### Problem statement
Copy each line exactly. Leave nothing out.

********

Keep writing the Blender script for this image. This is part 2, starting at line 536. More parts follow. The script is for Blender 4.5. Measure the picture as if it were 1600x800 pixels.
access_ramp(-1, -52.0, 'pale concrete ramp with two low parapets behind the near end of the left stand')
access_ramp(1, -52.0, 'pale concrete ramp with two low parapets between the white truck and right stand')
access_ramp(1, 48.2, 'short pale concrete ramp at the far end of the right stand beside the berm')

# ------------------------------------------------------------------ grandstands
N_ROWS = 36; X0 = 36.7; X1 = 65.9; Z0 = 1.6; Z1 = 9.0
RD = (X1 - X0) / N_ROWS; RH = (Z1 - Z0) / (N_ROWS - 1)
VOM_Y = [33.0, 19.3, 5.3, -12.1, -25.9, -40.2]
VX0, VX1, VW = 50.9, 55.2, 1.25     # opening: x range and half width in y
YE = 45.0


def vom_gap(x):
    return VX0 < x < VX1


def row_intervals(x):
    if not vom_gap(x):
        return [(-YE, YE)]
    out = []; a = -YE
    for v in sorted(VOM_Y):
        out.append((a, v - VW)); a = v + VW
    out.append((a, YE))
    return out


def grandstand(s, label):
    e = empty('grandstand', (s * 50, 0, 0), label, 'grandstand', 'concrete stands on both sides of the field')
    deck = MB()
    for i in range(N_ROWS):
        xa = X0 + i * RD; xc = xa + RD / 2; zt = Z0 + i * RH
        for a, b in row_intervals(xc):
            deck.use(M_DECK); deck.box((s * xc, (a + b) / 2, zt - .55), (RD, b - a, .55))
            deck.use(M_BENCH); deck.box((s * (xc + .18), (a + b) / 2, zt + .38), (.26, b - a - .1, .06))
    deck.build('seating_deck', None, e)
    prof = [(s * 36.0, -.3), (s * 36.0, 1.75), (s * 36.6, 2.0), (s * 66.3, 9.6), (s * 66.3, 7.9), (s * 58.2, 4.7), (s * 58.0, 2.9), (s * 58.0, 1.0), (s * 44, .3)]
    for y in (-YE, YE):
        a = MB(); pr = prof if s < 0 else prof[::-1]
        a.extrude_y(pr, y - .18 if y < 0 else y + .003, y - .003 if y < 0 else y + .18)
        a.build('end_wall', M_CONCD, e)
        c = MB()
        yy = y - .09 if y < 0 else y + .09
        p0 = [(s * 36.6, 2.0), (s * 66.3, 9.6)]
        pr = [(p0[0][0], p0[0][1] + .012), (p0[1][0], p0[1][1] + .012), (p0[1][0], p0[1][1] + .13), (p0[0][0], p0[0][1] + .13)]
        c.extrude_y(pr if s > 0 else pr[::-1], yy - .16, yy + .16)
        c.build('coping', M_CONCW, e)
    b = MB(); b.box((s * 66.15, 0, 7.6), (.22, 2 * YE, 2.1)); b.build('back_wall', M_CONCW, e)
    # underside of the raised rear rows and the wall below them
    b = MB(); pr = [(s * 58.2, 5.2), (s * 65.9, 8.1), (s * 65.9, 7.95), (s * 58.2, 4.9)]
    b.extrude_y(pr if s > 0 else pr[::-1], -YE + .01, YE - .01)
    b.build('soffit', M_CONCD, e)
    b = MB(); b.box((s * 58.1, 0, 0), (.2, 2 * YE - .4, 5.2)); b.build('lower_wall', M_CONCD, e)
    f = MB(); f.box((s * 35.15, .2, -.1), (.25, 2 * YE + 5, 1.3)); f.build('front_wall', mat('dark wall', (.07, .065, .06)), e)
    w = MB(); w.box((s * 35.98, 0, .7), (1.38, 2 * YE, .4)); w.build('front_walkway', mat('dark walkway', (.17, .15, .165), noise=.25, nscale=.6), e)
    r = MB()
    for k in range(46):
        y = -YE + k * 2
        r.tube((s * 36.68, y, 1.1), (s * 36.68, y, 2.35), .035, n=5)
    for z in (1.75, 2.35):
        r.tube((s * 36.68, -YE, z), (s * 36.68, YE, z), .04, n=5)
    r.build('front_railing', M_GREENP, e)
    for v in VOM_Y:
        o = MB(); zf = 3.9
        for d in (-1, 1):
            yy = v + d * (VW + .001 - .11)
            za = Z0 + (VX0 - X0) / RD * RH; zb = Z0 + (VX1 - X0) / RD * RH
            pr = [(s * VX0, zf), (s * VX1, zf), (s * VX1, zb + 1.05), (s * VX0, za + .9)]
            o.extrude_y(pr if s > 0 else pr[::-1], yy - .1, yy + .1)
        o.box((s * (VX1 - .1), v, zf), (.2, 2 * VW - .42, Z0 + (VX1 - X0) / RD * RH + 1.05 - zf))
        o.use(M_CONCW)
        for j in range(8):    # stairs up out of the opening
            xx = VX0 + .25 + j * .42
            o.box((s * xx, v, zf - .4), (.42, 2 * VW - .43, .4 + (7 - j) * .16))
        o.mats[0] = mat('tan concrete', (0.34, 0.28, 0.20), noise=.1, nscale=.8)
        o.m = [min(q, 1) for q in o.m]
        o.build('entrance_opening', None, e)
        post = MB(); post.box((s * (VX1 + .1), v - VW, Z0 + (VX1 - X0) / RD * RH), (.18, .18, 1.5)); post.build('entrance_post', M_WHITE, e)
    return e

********

### The completed task
Keep writing the Blender script for this image. This is part 2, starting at line 536. More parts follow. The script is for Blender 4.5. Measure the picture as if it were 1600x800 pixels.
access_ramp(-1, -52.0, 'pale concrete ramp with two low parapets behind the near end of the left stand')
access_ramp(1, -52.0, 'pale concrete ramp with two low parapets between the white truck and right stand')
access_ramp(1, 48.2, 'short pale concrete ramp at the far end of the right stand beside the berm')

# ------------------------------------------------------------------ grandstands
N_ROWS = 36; X0 = 36.7; X1 = 65.9; Z0 = 1.6; Z1 = 9.0
RD = (X1 - X0) / N_ROWS; RH = (Z1 - Z0) / (N_ROWS - 1)
VOM_Y = [33.0, 19.3, 5.3, -12.1, -25.9, -40.2]
VX0, VX1, VW = 50.9, 55.2, 1.25     # opening: x range and half width in y
YE = 45.0


def vom_gap(x):
    return VX0 < x < VX1


def row_intervals(x):
    if not vom_gap(x):
        return [(-YE, YE)]
    out = []; a = -YE
    for v in sorted(VOM_Y):
        out.append((a, v - VW)); a = v + VW
    out.append((a, YE))
    return out


def grandstand(s, label):
    e = empty('grandstand', (s * 50, 0, 0), label, 'grandstand', 'concrete stands on both sides of the field')
    deck = MB()
    for i in range(N_ROWS):
        xa = X0 + i * RD; xc = xa + RD / 2; zt = Z0 + i * RH
        for a, b in row_intervals(xc):
            deck.use(M_DECK); deck.box((s * xc, (a + b) / 2, zt - .55), (RD, b - a, .55))
            deck.use(M_BENCH); deck.box((s * (xc + .18), (a + b) / 2, zt + .38), (.26, b - a - .1, .06))
    deck.build('seating_deck', None, e)
    prof = [(s * 36.0, -.3), (s * 36.0, 1.75), (s * 36.6, 2.0), (s * 66.3, 9.6), (s * 66.3, 7.9), (s * 58.2, 4.7), (s * 58.0, 2.9), (s * 58.0, 1.0), (s * 44, .3)]
    for y in (-YE, YE):
        a = MB(); pr = prof if s < 0 else prof[::-1]
        a.extrude_y(pr, y - .18 if y < 0 else y + .003, y - .003 if y < 0 else y + .18)
        a.build('end_wall', M_CONCD, e)
        c = MB()
        yy = y - .09 if y < 0 else y + .09
        p0 = [(s * 36.6, 2.0), (s * 66.3, 9.6)]
        pr = [(p0[0][0], p0[0][1] + .012), (p0[1][0], p0[1][1] + .012), (p0[1][0], p0[1][1] + .13), (p0[0][0], p0[0][1] + .13)]
        c.extrude_y(pr if s > 0 else pr[::-1], yy - .16, yy + .16)
        c.build('coping', M_CONCW, e)
    b = MB(); b.box((s * 66.15, 0, 7.6), (.22, 2 * YE, 2.1)); b.build('back_wall', M_CONCW, e)
    # underside of the raised rear rows and the wall below them
    b = MB(); pr = [(s * 58.2, 5.2), (s * 65.9, 8.1), (s * 65.9, 7.95), (s * 58.2, 4.9)]
    b.extrude_y(pr if s > 0 else pr[::-1], -YE + .01, YE - .01)
    b.build('soffit', M_CONCD, e)
    b = MB(); b.box((s * 58.1, 0, 0), (.2, 2 * YE - .4, 5.2)); b.build('lower_wall', M_CONCD, e)
    f = MB(); f.box((s * 35.15, .2, -.1), (.25, 2 * YE + 5, 1.3)); f.build('front_wall', mat('dark wall', (.07, .065, .06)), e)
    w = MB(); w.box((s * 35.98, 0, .7), (1.38, 2 * YE, .4)); w.build('front_walkway', mat('dark walkway', (.17, .15, .165), noise=.25, nscale=.6), e)
    r = MB()
    for k in range(46):
        y = -YE + k * 2
        r.tube((s * 36.68, y, 1.1), (s * 36.68, y, 2.35), .035, n=5)
    for z in (1.75, 2.35):
        r.tube((s * 36.68, -YE, z), (s * 36.68, YE, z), .04, n=5)
    r.build('front_railing', M_GREENP, e)
    for v in VOM_Y:
        o = MB(); zf = 3.9
        for d in (-1, 1):
            yy = v + d * (VW + .001 - .11)
            za = Z0 + (VX0 - X0) / RD * RH; zb = Z0 + (VX1 - X0) / RD * RH
            pr = [(s * VX0, zf), (s * VX1, zf), (s * VX1, zb + 1.05), (s * VX0, za + .9)]
            o.extrude_y(pr if s > 0 else pr[::-1], yy - .1, yy + .1)
        o.box((s * (VX1 - .1), v, zf), (.2, 2 * VW - .42, Z0 + (VX1 - X0) / RD * RH + 1.05 - zf))
        o.use(M_CONCW)
        for j in range(8):    # stairs up out of the opening
            xx = VX0 + .25 + j * .42
            o.box((s * xx, v, zf - .4), (.42, 2 * VW - .43, .4 + (7 - j) * .16))
        o.mats[0] = mat('tan concrete', (0.34, 0.28, 0.20), noise=.1, nscale=.8)
        o.m = [min(q, 1) for q in o.m]
        o.build('entrance_opening', None, e)
        post = MB(); post.box((s * (VX1 + .1), v - VW, Z0 + (VX1 - X0) / RD * RH), (.18, .18, 1.5)); post.build('entrance_post', M_WHITE, e)
    return e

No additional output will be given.